GIVEN TASK – Can you write out all the lines word for word, with no pictures?

PROVIDED MATERIAL –
::::
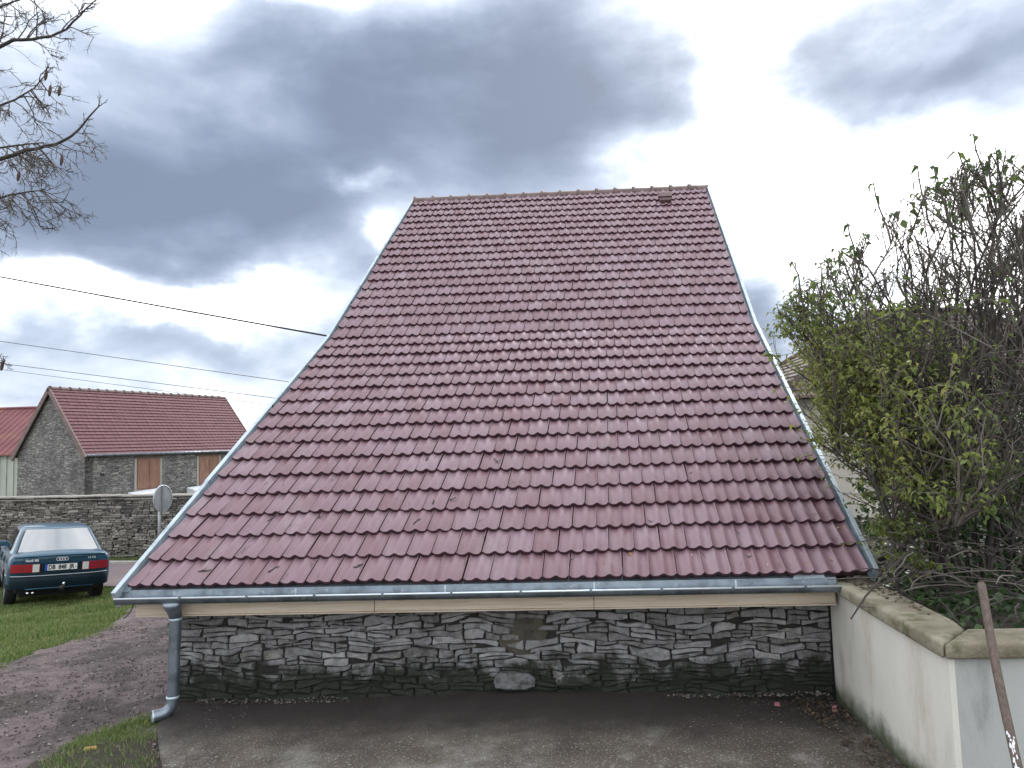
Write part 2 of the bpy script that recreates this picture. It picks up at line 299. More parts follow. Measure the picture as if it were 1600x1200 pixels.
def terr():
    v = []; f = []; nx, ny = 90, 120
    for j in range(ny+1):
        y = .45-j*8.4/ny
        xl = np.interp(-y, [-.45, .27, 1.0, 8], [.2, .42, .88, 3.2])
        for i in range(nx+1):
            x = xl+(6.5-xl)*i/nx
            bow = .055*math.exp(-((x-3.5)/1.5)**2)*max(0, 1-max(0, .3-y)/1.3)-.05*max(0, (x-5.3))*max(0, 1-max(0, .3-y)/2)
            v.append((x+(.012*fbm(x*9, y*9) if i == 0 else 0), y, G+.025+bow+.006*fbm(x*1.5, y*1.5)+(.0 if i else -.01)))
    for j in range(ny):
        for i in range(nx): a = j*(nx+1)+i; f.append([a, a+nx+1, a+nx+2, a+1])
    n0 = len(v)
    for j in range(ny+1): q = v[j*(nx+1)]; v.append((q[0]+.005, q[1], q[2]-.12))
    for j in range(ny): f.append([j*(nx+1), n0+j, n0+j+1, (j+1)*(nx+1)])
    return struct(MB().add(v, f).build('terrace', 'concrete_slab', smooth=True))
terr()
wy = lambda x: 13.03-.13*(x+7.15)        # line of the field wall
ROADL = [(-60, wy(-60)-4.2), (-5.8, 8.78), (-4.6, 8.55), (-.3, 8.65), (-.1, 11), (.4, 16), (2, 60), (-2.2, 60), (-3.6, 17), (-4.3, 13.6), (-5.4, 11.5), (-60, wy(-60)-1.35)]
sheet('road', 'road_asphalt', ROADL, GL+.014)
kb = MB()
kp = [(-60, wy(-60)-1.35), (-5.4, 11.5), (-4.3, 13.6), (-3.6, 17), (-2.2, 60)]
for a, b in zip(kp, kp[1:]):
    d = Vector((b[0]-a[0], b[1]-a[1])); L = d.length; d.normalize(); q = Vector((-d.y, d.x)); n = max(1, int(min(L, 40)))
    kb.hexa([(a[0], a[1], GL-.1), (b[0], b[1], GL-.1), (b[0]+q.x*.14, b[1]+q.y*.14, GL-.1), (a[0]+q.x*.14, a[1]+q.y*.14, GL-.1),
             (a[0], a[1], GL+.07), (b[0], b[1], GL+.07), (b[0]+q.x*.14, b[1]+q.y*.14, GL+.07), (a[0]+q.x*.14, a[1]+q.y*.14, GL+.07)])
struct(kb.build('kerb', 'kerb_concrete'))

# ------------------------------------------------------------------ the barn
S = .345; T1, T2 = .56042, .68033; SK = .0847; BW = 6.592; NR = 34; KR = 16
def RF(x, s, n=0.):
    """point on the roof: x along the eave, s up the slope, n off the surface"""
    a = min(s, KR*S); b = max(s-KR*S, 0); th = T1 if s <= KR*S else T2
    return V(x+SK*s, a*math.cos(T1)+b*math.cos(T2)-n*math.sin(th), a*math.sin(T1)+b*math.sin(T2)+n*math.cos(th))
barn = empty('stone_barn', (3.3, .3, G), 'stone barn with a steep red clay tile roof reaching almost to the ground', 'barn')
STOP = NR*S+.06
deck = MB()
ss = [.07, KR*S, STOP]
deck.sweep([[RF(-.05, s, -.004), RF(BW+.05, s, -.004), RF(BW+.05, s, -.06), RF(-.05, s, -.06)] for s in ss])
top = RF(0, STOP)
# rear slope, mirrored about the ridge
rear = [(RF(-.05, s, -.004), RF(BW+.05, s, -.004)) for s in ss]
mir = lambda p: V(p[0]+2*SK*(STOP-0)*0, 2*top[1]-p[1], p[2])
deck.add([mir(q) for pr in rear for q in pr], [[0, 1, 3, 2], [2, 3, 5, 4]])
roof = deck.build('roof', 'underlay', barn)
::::
THE COMPLETED TASK –
Write part 2 of the bpy script that recreates this picture. It picks up at line 299. More parts follow. Measure the picture as if it were 1600x1200 pixels.
def terr():
    v = []; f = []; nx, ny = 90, 120
    for j in range(ny+1):
        y = .45-j*8.4/ny
        xl = np.interp(-y, [-.45, .27, 1.0, 8], [.2, .42, .88, 3.2])
        for i in range(nx+1):
            x = xl+(6.5-xl)*i/nx
            bow = .055*math.exp(-((x-3.5)/1.5)**2)*max(0, 1-max(0, .3-y)/1.3)-.05*max(0, (x-5.3))*max(0, 1-max(0, .3-y)/2)
            v.append((x+(.012*fbm(x*9, y*9) if i == 0 else 0), y, G+.025+bow+.006*fbm(x*1.5, y*1.5)+(.0 if i else -.01)))
    for j in range(ny):
        for i in range(nx): a = j*(nx+1)+i; f.append([a, a+nx+1, a+nx+2, a+1])
    n0 = len(v)
    for j in range(ny+1): q = v[j*(nx+1)]; v.append((q[0]+.005, q[1], q[2]-.12))
    for j in range(ny): f.append([j*(nx+1), n0+j, n0+j+1, (j+1)*(nx+1)])
    return struct(MB().add(v, f).build('terrace', 'concrete_slab', smooth=True))
terr()
wy = lambda x: 13.03-.13*(x+7.15)        # line of the field wall
ROADL = [(-60, wy(-60)-4.2), (-5.8, 8.78), (-4.6, 8.55), (-.3, 8.65), (-.1, 11), (.4, 16), (2, 60), (-2.2, 60), (-3.6, 17), (-4.3, 13.6), (-5.4, 11.5), (-60, wy(-60)-1.35)]
sheet('road', 'road_asphalt', ROADL, GL+.014)
kb = MB()
kp = [(-60, wy(-60)-1.35), (-5.4, 11.5), (-4.3, 13.6), (-3.6, 17), (-2.2, 60)]
for a, b in zip(kp, kp[1:]):
    d = Vector((b[0]-a[0], b[1]-a[1])); L = d.length; d.normalize(); q = Vector((-d.y, d.x)); n = max(1, int(min(L, 40)))
    kb.hexa([(a[0], a[1], GL-.1), (b[0], b[1], GL-.1), (b[0]+q.x*.14, b[1]+q.y*.14, GL-.1), (a[0]+q.x*.14, a[1]+q.y*.14, GL-.1),
             (a[0], a[1], GL+.07), (b[0], b[1], GL+.07), (b[0]+q.x*.14, b[1]+q.y*.14, GL+.07), (a[0]+q.x*.14, a[1]+q.y*.14, GL+.07)])
struct(kb.build('kerb', 'kerb_concrete'))

# ------------------------------------------------------------------ the barn
S = .345; T1, T2 = .56042, .68033; SK = .0847; BW = 6.592; NR = 34; KR = 16
def RF(x, s, n=0.):
    """point on the roof: x along the eave, s up the slope, n off the surface"""
    a = min(s, KR*S); b = max(s-KR*S, 0); th = T1 if s <= KR*S else T2
    return V(x+SK*s, a*math.cos(T1)+b*math.cos(T2)-n*math.sin(th), a*math.sin(T1)+b*math.sin(T2)+n*math.cos(th))
barn = empty('stone_barn', (3.3, .3, G), 'stone barn with a steep red clay tile roof reaching almost to the ground', 'barn')
STOP = NR*S+.06
deck = MB()
ss = [.07, KR*S, STOP]
deck.sweep([[RF(-.05, s, -.004), RF(BW+.05, s, -.004), RF(BW+.05, s, -.06), RF(-.05, s, -.06)] for s in ss])
top = RF(0, STOP)
# rear slope, mirrored about the ridge
rear = [(RF(-.05, s, -.004), RF(BW+.05, s, -.004)) for s in ss]
mir = lambda p: V(p[0]+2*SK*(STOP-0)*0, 2*top[1]-p[1], p[2])
deck.add([mir(q) for pr in rear for q in pr], [[0, 1, 3, 2], [2, 3, 5, 4]])
roof = deck.build('roof', 'underlay', barn)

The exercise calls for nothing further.